The Quality School is a vision for public school education based partly on Glasser’s work in psychiatry. In this work he lays out two systems of management; boss-management that depends on external motivators, and lead-management which works to leverage a worker’s internal motivation and is based on Control Theory – which has been re-named Choice Theory. Control Theory is the idea that each person controls their own behavior, and only their own behavior, for the purpose of fulfilling needs. Glasser suggests that what is needed in education is a shift from boss-management of students to a system of lead-management; an educational system that addresses the needs and interests of students. One way to leverage students’ internal motivation that Glasser deems particularly important is requiring students to produce quality work.
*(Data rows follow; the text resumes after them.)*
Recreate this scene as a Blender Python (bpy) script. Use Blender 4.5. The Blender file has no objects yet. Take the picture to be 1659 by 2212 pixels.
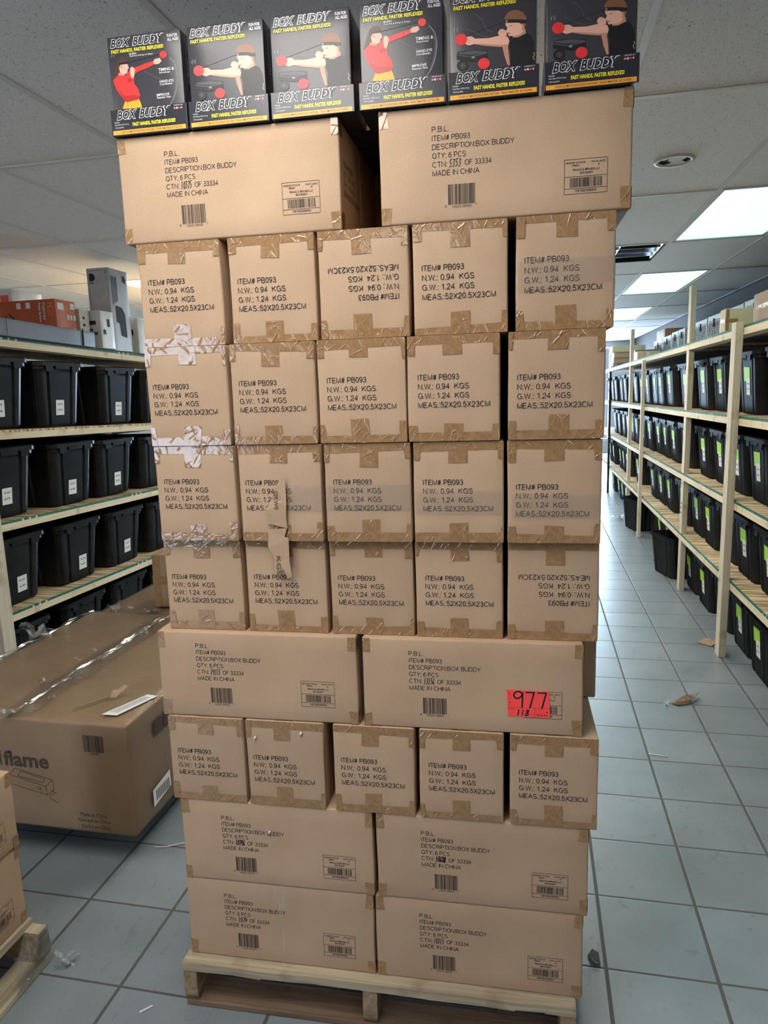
import bpy, bmesh, math, random
from mathutils import Vector, Matrix, noise
from mathutils.geometry import tessellate_polygon

S = bpy.context.scene
COL = S.collection
PI = math.pi

# ------------------------------------------------------------------ camera
cam = bpy.data.cameras.new('camera')
cam_o = bpy.data.objects.new('camera', cam)
COL.objects.link(cam_o)
cam.sensor_fit = 'HORIZONTAL'
cam.sensor_width = 36.0
cam.lens = 1514.337 * 36.0 / 1659.0
cam.clip_start = 0.02
R_, U_, F_ = (0.97830778, 0.20487745, -0.03064505), (-0.00551766, 0.17365001, 0.98479197), (-0.20708318, 0.96326056, -0.1710136)
cam_o.matrix_world = Matrix(((R_[0], U_[0], -F_[0], 0.0), (R_[1], U_[1], -F_[1], 0.0), (R_[2], U_[2], -F_[2], 1.658418), (0, 0, 0, 1)))
S.camera = cam_o

# ------------------------------------------------------------------ world, exposure, daylight
S.view_settings.view_transform = 'Standard'
S.view_settings.look = 'None'
S.view_settings.exposure = 0.06
S.view_settings.gamma = 1.0
S.view_settings.use_curve_mapping = False
W = bpy.data.worlds.new('world')
S.world = W
W.use_nodes = True
W.node_tree.nodes['Background'].inputs[0].default_value = (0.62, 0.78, 1.0, 1)
W.node_tree.nodes['Background'].inputs[1].default_value = 0.6
S.cycles.max_bounces = 7
S.cycles.diffuse_bounces = 4
S.cycles.glossy_bounces = 3
S.cycles.transparent_max_bounces = 10
S.cycles.caustics_reflective = False
S.cycles.caustics_refractive = False

LENS_STRENGTH = 1.7
LENS_COLOR = (0.46, 0.94, 1.0)
MID_FILL_STRENGTH = 16.0
SIDE_FILL_STRENGTH = 6.0
FILL_COLOR = (1.0, 0.975, 0.86)
NEAR_STRENGTH = 12.5
FRONT_STRENGTH = 7.5
WARM_STRENGTH = 24.0
NEAR_COLOR = (1.0, 0.955, 0.90)
WARM_COLOR = (1.0, 0.93, 0.78)


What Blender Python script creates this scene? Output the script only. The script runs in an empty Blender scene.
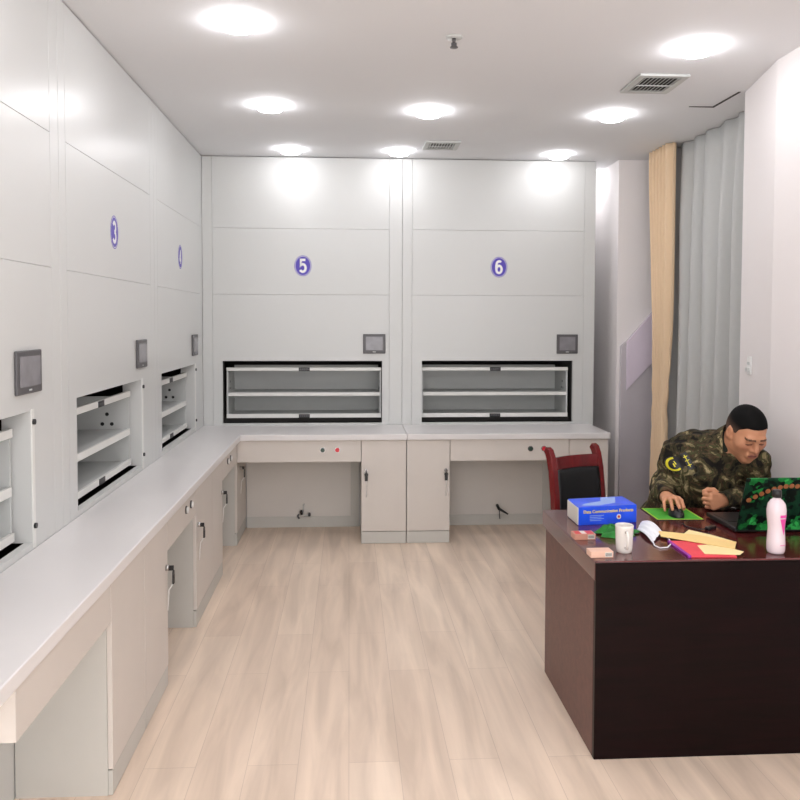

I have to say that I agree with Dr. Glasser’s views on almost every point he raises. I do worry about the demonization of memorization, because there are some things that are useful to memorize. I think of some teachers’ misinterpretation of the whole language reading philosophy, who have eliminated instruction in phonemic awareness and phonics and over-emphasized text-to-self connections. Phonics rules and basic math facts and procedures are essentials that need to be internalized. It’s just that as teachers we need to carefully select what we require students to memorize so that memorization doesn’t become an end in itself, instead of the means to do higher quality work.

In The Quality School, Glasser describes the notion that each of us has a “Quality World”; an internal sense of what we believe the world should be like. For too many students, school is not a part of their quality world. Bringing education into students’ worlds, instead of allowing them to develop the sense that school is divorced from their lives, might be the most important challenge that we face as educators. Each of these books has challenged my thinking on the relevance of value of school. I’ve come to realize how different my experience and values are compared to some of my students, and how much the success of my work depends on occasionally setting aside my own middle-class values and framing school work through my students’.

All of this educational theory and philosophy is great, but my superintendent is a hardcore pragmatist so I have to think about how this effects my daily teaching practice, and how I can make changes that will increase the learning of my students and ultimately lead to visible results. I’ve settled on focusing on two strong pushes. First, I’m going to continue to move towards project-based learning and authentic assessments but re-emphasize quality work. Because I support students in their general education classes, I will also engage students in evaluating their own work and not settling for work that is low quality. I think a valid criticism of my support of students in the past is that the goal has been to simply get the work done. The second change I will make is to explicitly discuss the value of school work with students. What I’m looking for to be able to do this effectively is a model to understand why students should value school work in the first place. I’ve done a little bit of thinking in this area on my own, but I’m not sure if I’m missing anything. I know this will effect my planning because I will constantly be evaluating the value of each assignment I give or the information I present. I feel that teaching through this lens will help students be motivated, and I hope apply the same thinking to their other classes.

My William Glasser Weekend has been a mixed bag emotionally. I have gotten the mid-term boost I was looking for, but I’m also more aware of how dissatisfying school can be.

I’m also thinking of making the study of the work of people like Glasser a weekly activity. This week: Bob Marzano.